The concept of the "very essence" of a product was again
applied by the court in National Juice Products v. United States,
628 F. Supp. 978, 10 CIT 48 (CIT 1986), where the court
determined that imported frozen concentrated orange juice was not
substantially transformed in the U.S. when it was domestically
processed into retail orange juice products. In National Juice
Products, the first level of production, which was performed
abroad, involved reducing fresh oranges to manufacturing
concentrate. The oranges were first tested for solid content and
then run through an extractor and transferred to an evaporator,
where the juice was reduced to approximately fourteen percent of
its original volume and cooled. During this process, the
essential oils and flavoring ingredients present in the juice
also evaporated. The end result was a viscous substance with a
brix level of approximately 65 degrees. As the oils and
flavoring ingredients were lost during this process, the
manufacturing concentrate did not have the characteristic flavor
of oranges. The second level of production, which was performed
in the U.S., involved blending the manufacturing concentrate with
other ingredients (primarily water) to create an end product of
either frozen concentrated orange juice or reconstituted orange
juice. This process involved mixing the manufacturing
concentrate with purified and dechlorinated water, orange
essences, orange oil, and, in some instances, fresh juice.
In National Juice Products, the court addressed each of the
factors -- name, character and use -- in finding that no
substantial transformation occurred in the production of retail
orange juice products from manufacturing concentrate. The court
found that the change in name from "concentrated orange juice for
manufacturing" to "frozen concentrated orange juice" and "orange
juice from concentrate" is not significant to a finding of
substantial transformation. Instead, the court stated that these
names "merely refer to the same product, orange juice, at
different stages of production." Id. at 989.

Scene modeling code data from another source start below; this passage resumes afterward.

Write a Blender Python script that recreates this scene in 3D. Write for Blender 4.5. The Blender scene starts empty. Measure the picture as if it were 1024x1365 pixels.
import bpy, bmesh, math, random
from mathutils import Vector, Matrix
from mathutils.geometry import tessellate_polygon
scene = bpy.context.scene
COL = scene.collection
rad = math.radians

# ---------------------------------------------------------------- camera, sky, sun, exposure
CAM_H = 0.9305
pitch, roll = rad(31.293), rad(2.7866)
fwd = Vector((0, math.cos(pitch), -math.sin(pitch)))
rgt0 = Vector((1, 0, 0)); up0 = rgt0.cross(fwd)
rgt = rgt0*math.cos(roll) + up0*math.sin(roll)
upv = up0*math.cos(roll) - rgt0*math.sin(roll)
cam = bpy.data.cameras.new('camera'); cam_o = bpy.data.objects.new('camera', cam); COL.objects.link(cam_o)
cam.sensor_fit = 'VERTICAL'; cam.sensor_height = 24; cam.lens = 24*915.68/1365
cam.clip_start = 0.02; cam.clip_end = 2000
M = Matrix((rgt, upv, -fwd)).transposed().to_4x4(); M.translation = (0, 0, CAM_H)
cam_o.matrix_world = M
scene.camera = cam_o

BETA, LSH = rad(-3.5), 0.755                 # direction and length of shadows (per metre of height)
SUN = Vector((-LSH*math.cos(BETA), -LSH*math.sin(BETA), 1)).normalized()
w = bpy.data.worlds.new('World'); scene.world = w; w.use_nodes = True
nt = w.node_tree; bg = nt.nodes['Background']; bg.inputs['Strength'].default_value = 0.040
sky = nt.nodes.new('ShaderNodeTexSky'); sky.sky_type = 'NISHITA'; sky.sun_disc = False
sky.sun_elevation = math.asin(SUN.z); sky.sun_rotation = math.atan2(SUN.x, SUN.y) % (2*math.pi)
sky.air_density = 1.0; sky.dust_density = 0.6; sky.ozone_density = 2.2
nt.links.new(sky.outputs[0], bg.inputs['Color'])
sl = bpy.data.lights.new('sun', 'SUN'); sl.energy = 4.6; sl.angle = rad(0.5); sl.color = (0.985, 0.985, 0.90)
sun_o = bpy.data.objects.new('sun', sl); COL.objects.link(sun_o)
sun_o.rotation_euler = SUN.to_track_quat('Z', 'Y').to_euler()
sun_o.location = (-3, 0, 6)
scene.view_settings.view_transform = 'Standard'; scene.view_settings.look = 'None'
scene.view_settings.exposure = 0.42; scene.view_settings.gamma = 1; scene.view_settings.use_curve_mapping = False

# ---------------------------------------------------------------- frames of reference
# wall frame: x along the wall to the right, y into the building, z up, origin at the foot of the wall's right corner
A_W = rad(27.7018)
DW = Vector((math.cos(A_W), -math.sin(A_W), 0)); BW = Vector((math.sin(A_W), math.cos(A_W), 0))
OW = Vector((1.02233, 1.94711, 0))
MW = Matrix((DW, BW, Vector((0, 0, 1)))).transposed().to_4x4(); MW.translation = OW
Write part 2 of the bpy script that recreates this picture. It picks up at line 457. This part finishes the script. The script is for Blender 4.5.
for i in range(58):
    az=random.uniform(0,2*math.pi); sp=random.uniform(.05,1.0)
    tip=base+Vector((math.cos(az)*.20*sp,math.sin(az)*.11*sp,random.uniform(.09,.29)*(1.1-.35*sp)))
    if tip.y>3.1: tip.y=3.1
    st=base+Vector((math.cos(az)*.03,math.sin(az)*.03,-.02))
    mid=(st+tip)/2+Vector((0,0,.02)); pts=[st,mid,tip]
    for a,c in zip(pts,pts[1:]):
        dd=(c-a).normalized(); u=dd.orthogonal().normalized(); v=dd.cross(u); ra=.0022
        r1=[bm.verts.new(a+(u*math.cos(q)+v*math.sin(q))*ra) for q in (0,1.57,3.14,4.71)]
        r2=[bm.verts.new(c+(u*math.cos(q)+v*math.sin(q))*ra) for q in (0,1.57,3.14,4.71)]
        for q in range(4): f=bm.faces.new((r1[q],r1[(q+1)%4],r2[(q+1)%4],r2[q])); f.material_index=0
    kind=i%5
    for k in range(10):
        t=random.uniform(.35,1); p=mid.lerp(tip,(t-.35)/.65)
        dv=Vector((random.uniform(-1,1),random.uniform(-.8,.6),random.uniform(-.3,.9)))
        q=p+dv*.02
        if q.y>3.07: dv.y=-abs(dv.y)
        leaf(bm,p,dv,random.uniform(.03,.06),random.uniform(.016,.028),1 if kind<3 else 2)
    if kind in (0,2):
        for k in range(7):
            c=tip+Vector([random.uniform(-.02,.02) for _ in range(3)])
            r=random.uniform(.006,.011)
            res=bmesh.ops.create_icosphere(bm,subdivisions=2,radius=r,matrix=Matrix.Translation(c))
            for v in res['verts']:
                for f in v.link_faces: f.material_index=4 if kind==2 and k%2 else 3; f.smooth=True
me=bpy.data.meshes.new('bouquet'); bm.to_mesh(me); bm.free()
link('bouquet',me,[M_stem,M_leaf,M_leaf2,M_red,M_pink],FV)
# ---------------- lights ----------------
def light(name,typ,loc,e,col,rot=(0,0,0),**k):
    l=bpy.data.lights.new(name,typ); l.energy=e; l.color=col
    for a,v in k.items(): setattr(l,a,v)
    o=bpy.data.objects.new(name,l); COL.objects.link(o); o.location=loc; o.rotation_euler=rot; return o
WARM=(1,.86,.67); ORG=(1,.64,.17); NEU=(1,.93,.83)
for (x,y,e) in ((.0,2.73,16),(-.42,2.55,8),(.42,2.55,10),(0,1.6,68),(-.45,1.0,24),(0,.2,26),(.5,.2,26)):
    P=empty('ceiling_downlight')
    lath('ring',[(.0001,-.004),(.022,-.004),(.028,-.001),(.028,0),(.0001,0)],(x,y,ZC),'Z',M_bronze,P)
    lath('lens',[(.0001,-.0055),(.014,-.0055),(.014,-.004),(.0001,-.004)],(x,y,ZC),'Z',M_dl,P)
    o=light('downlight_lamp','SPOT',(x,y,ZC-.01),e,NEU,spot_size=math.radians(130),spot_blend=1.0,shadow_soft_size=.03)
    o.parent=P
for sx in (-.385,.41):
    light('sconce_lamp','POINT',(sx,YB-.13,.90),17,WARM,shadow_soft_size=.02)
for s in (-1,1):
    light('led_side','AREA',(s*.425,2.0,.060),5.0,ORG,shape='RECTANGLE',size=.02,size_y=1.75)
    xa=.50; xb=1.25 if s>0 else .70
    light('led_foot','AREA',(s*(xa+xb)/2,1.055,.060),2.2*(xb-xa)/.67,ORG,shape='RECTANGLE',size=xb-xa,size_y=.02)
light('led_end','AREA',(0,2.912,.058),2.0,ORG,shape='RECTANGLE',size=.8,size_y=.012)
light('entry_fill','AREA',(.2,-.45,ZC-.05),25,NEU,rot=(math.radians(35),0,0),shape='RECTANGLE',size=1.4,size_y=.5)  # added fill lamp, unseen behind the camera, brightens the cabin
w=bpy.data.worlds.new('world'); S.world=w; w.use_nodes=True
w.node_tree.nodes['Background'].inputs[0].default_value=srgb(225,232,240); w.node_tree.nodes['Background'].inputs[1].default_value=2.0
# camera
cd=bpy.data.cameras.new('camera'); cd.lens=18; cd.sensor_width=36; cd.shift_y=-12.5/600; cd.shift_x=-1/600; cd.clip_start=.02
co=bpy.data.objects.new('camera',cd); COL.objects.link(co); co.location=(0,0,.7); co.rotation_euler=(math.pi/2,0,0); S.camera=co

The court agreed with Customs that the imported
manufacturing concentrate "imparts the essential character to the
juice and makes it orange juice. . . [and thus], as in Uniroyal,
the imported product is the very essence of the retail product."
The court found that the retail product in this case was
essentially the juice concentrate derived in substantial part
from foreign grown, harvested, and processed oranges. Although
the addition of the water, orange essences, and oils to the
orange juice concentrate made it suitable for retail sale,
according to the court, this did not change the fundamental
character or use of the product, it was still essentially the
product of the juice of oranges.
In HRL 557577 dated May 16, 1994, Customs held that leaf
tobacco which is hand-stripped in a Caribbean Basin Economic
Recovery Act (CBERA) beneficiary country does not undergo a
substantial transformation into a "product of" that beneficiary
country. We stated in this case that the operations performed in
the beneficiary country which included cleaning, conditioning the
tobacco, hand-stripping, drying, etc. did not change the
fundamental character or use of the tobacco in its exported
condition. We have also held in HRL 729365 dated June 25, 1986,
that imported broccoli was not considered substantially
transformed when it was further processed by cutting, blanching,
packaging and freezing. The pre-processed broccoli was found to
not lose its fundamental character and identity as a result of
the processing operations that were performed. In addition, in
HRL 731472 dated June 23, 1988, published as C.S.D. 88-19,
Customs held that the peeling and deveining of shrimp did not
change the name, character, or use of the shrimp, and, thus, did
not constitute a substantial transformation. In that ruling, it
was stated that the deveining and shelling operations did not
significantly change the products' intended use, which is
dictated primarily by the very nature of the product itself --
raw shrimp. It was also noted that peeling and deveining
operations often are performed by many consumers in their own
kitchen. In addition, in HRL 555684 dated January 18, 1991,
Customs held that cheese is not substantially transformed when it
undergoes processing from block cheese to grated cheese. In that
ruling, it was stated that not only can grated cheese be created
from raw cheese by consumers in their home, but, more
importantly, the change of the cheese from raw to grated is only
minor and does not change the fundamental character of the
cheese. We view the de-boning and other operations performed on
the bone-in beef carcass as analogous to those operations
described in the above-cases in which we held that a substantial
transformation did not result.
As in Uniroyal and National Juice Products, and consistent
with the above-cited cases, it is our determination that the very
"essence" of the final product in the instant case is imparted by
the bone-beef carcasses, prior to any additional processes
performed in the beneficiary country. The operations performed
in American Samoa which include de-boning and packaging, do not
change the fundamental character or use of the beef in its
exported condition. Although the de-boning process may remove
the bones and repackage the beef, it does not alter the essential
character of the beef. It is raw beef which is exported into
American Samoa and raw beef which is imported into the U.S.
Accordingly, we do not believe that the operations performed in
American Samoa constitute a substantial transformation of the
beef into a new and different article of commerce with a new
name, character or use.
HOLDING:
On the basis of the information submitted, the beef carcass
which is de-boned in American Samoa is not substantially
transformed into an article which is the manufacture or product
of American Samoa for purposes of General Headnote 3(a)(iv), HTSUS. Therefore, the de-boned beef from American Samoa will not
be entitled to duty-free entry into the U.S.